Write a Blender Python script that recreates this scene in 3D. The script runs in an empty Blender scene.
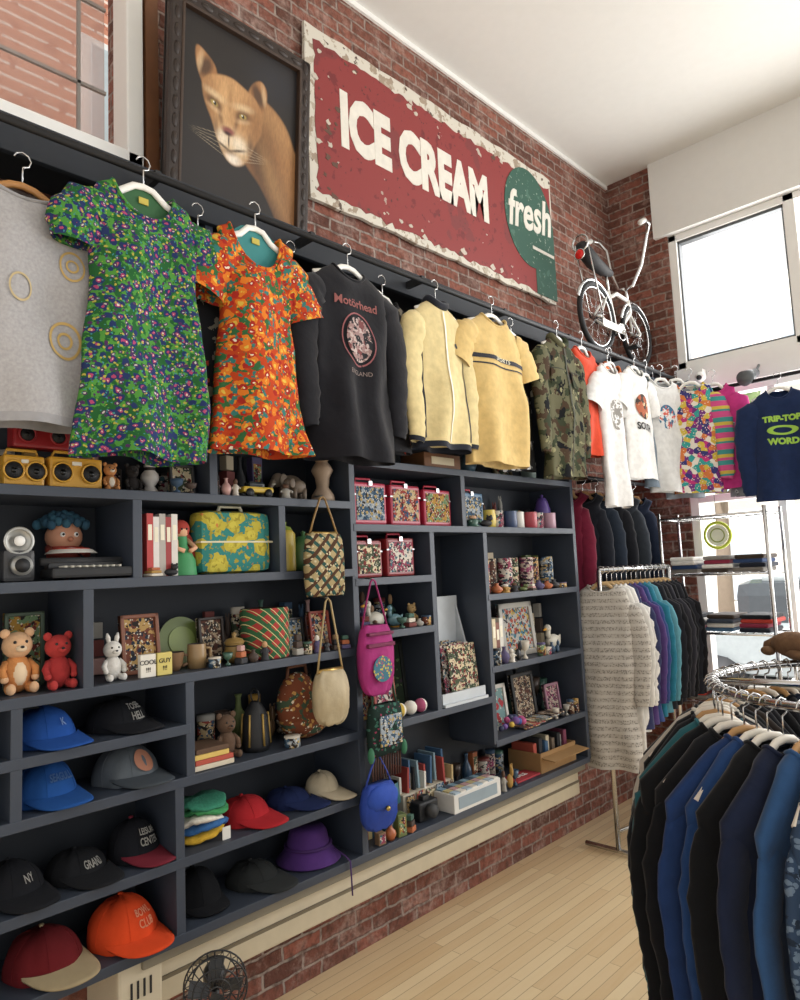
import bpy, bmesh, math, random
import numpy as np
from math import sin, cos, pi, radians
from mathutils import Vector, Matrix, noise
random.seed(5)
SC=bpy.context.scene
COL=SC.collection
# ------------------------------------------------------------ materials
def lin(h):
    h=h.lstrip('#'); r=[int(h[i:i+2],16)/255 for i in (0,2,4)]
    return tuple([(c/12.92 if c<=.04045 else ((c+.055)/1.055)**2.4) for c in r])+(1,)
_m={}
def newmat(name):
    m=bpy.data.materials.new(name); m.use_nodes=True
    nt=m.node_tree; return m,nt,nt.nodes['Principled BSDF']
def mixc(nt,fac,a,b):
    n=nt.nodes.new('ShaderNodeMix'); n.data_type='RGBA'
    for s,v in ((0,fac),(6,a),(7,b)):
        if hasattr(v,'links'): nt.links.new(v,n.inputs[s])
        else: n.inputs[s].default_value=v
    return n.outputs[2]
def math_(nt,op,a,b=0):
    n=nt.nodes.new('ShaderNodeMath'); n.operation=op
    for s,v in ((0,a),(1,b)):
        if hasattr(v,'links'): nt.links.new(v,n.inputs[s])
        else: n.inputs[s].default_value=v
    return n.outputs[0]
def addbump(nt,b,vec,sc,st,dist=.003):
    n2=nt.nodes.new('ShaderNodeTexNoise'); n2.inputs['Scale'].default_value=sc; n2.inputs['Detail'].default_value=3; nt.links.new(vec,n2.inputs['Vector'])
    bp=nt.nodes.new('ShaderNodeBump'); bp.inputs['Strength'].default_value=st; bp.inputs['Distance'].default_value=dist
    nt.links.new(n2.outputs['Fac'],bp.inputs['Height']); nt.links.new(bp.outputs[0],b.inputs['Normal'])
def C(h,rough=.75,metal=0,var=.12,sc=18,bump=0,bs=220):
    k=(h,rough,metal,var,sc,bump)
    if k in _m: return _m[k]
    m,nt,b=newmat('paint_'+h.strip('#')); c=lin(h)
    t=nt.nodes.new('ShaderNodeTexCoord'); n=nt.nodes.new('ShaderNodeTexNoise'); n.inputs['Scale'].default_value=sc; n.inputs['Detail'].default_value=4
    nt.links.new(t.outputs['Object'],n.inputs['Vector'])
    lo=tuple(x*(1-var) for x in c[:3])+(1,); hi=tuple(min(1,x*(1+var)) for x in c[:3])+(1,)
    nt.links.new(mixc(nt,n.outputs['Fac'],lo,hi),b.inputs['Base Color'])
    b.inputs['Roughness'].default_value=rough; b.inputs['Metallic'].default_value=metal
    if bump: addbump(nt,b,t.outputs['Object'],bs,bump)
    _m[k]=m; return m
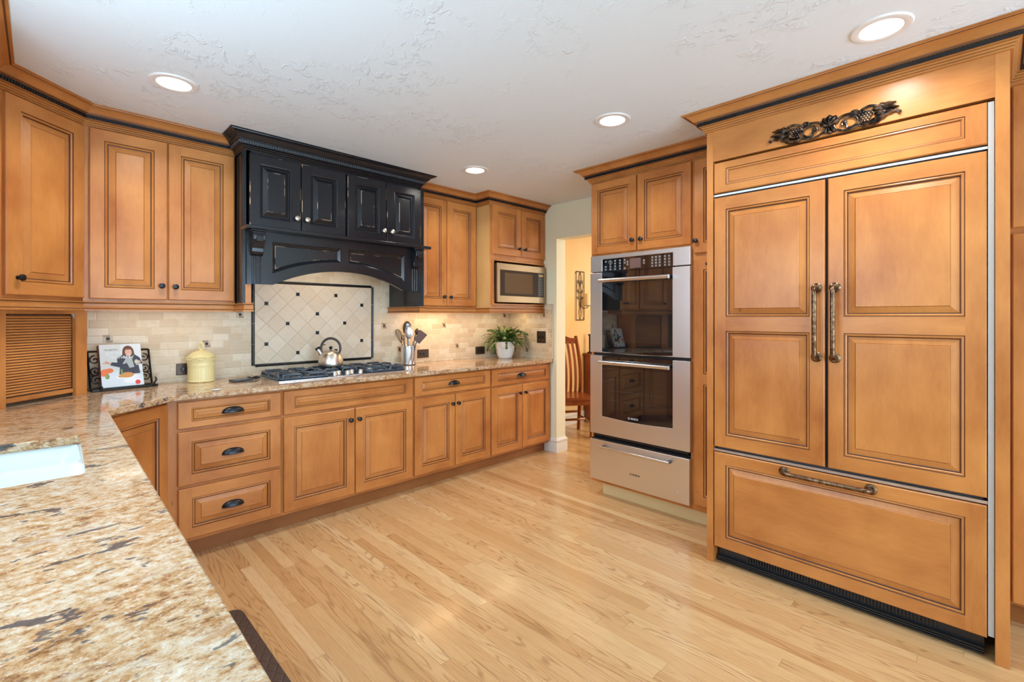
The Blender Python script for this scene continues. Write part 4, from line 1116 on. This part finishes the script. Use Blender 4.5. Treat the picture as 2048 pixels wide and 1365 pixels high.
mb = MB().tube([(.019*math.sin(2*PI*k/20)*(1 if True else 1), 0, .226 + .020*math.cos(2*PI*k/20)) for k in range(20)], .0055, 10, closed=True)
mb.ball((0, 0, .249), .0065)
part('loop_handle', mb, YEL, lid)
mb = MB()
for k in range(15):
    a = R(-150 + k*20/1.6); mb.ball((.0775*math.cos(a), .0775*math.sin(a), .150 + .006*math.sin(k*1.3)), .008, (1, 1, .7), 8)
part('relief_garland', mb, YEL, cn)

# ------------------------------------------------------------------ cookbook on scroll stand
st = thing('cookbook_stand', 'black wrought iron scroll cookbook stand on the counter by the garage', 'book stand', (.345, 3.580, .9155), 10)
TL = R(16)
def lean(x, z, y=0): return (x, y + .02 + z*math.sin(TL), .012 + z*math.cos(TL))
mb = MB()
x0, x1, zt = -.150, .140, .215
for a, b in (((x0, 0), (x0, zt)), ((x1, 0), (x1, zt)), ((x0, zt), (x1, zt)), ((x0, 0), (x1, 0))): mb.tube([lean(*a), lean(*b)], .0055, 4)
part('back_frame', mb, IRON, st)
def spiral(cx_, cz_, r, a0, turns, sg=1, n=28, y=0):
    return [lean(cx_ + sg*r*(1-k/n*.85)*math.cos(a0 + turns*2*PI*k/n), cz_ + r*(1-k/n*.85)*math.sin(a0 + turns*2*PI*k/n), y) for k in range(n+1)]
mb = MB()
for sg, xb in ((1, x0), (-1, x1)):
    for cz_, a0, tn in ((.048, PI/2, 1.4), (.100, -PI/2, -1.4), (.165, PI/2, 1.2)):
        mb.tube(spiral(xb + sg*.030, cz_, .027, a0, tn, sg), .0038, 6)
    mb.tube([lean(xb, .075), lean(xb + sg*.03, .074), lean(xb + sg*.06, .10)], .0038, 6)
part('scrolls', mb, IRON, st)
mb = MB().box(-.158, .150, -.048, .022, .001, .007); mb.box(-.158, .150, -.050, -.045, .001, .016)
part('ledge', mb, IRON, st, bevel=.001)
for sg in (-1, 1):
    xx = sg*.128 if sg > 0 else -.118
    part('page_holder', MB().tube([(xx, -.048, .010), (xx, -.056, .024), (xx + sg*.012, -.052, .040), (xx + sg*.008, -.046, .058)], [.006, .006, .005, .004], 8).ball((xx, -.050, .012), .009), IRON, st)
part('rear_leg', MB().tube([lean(0, .19), (0, .090, .002)], .0055, 6), IRON, st)
bk = thing('cookbook', 'cookbook with a smiling woman in dark coat and scarf on its cover', 'book', (.345, 3.580, .9155), 10)
BWd, BH, BT = .196, .250, .032
BM = Matrix.Translation((-.112, -.006, .0085)) @ Matrix.Rotation(-TL, 4, 'X')
def bx(*a): return MB().box(*a).xform(BM)
PAPER = plain('page_block', (.80, .78, .72), .6); COVR = plain('grey_cover', (.68, .71, .70), .22); SPN = plain('maroon_spine', (.10, .012, .015), .3)
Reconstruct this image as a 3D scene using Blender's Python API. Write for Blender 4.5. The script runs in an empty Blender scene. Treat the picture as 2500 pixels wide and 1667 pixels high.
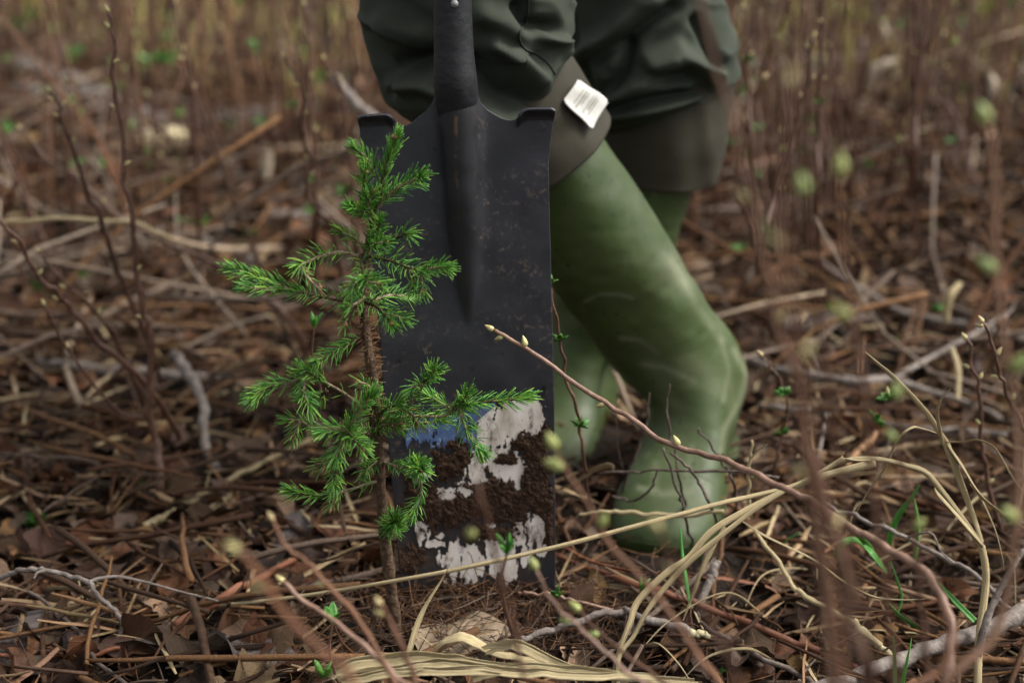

————

PROBLEM DETAILS | Set down exactly the lines from the line that contains "The Blender Python" to the line that contains "part('relief_garland', mb, YEL, cn)", both lines included, and nothing more.

COMPLETED EXERCISE |
The Blender Python script for this scene continues. Write part 4, from line 1116 on. This part finishes the script. Use Blender 4.5. Treat the picture as 2048 pixels wide and 1365 pixels high.
mb = MB().tube([(.019*math.sin(2*PI*k/20)*(1 if True else 1), 0, .226 + .020*math.cos(2*PI*k/20)) for k in range(20)], .0055, 10, closed=True)
mb.ball((0, 0, .249), .0065)
part('loop_handle', mb, YEL, lid)
mb = MB()
for k in range(15):
    a = R(-150 + k*20/1.6); mb.ball((.0775*math.cos(a), .0775*math.sin(a), .150 + .006*math.sin(k*1.3)), .008, (1, 1, .7), 8)
part('relief_garland', mb, YEL, cn)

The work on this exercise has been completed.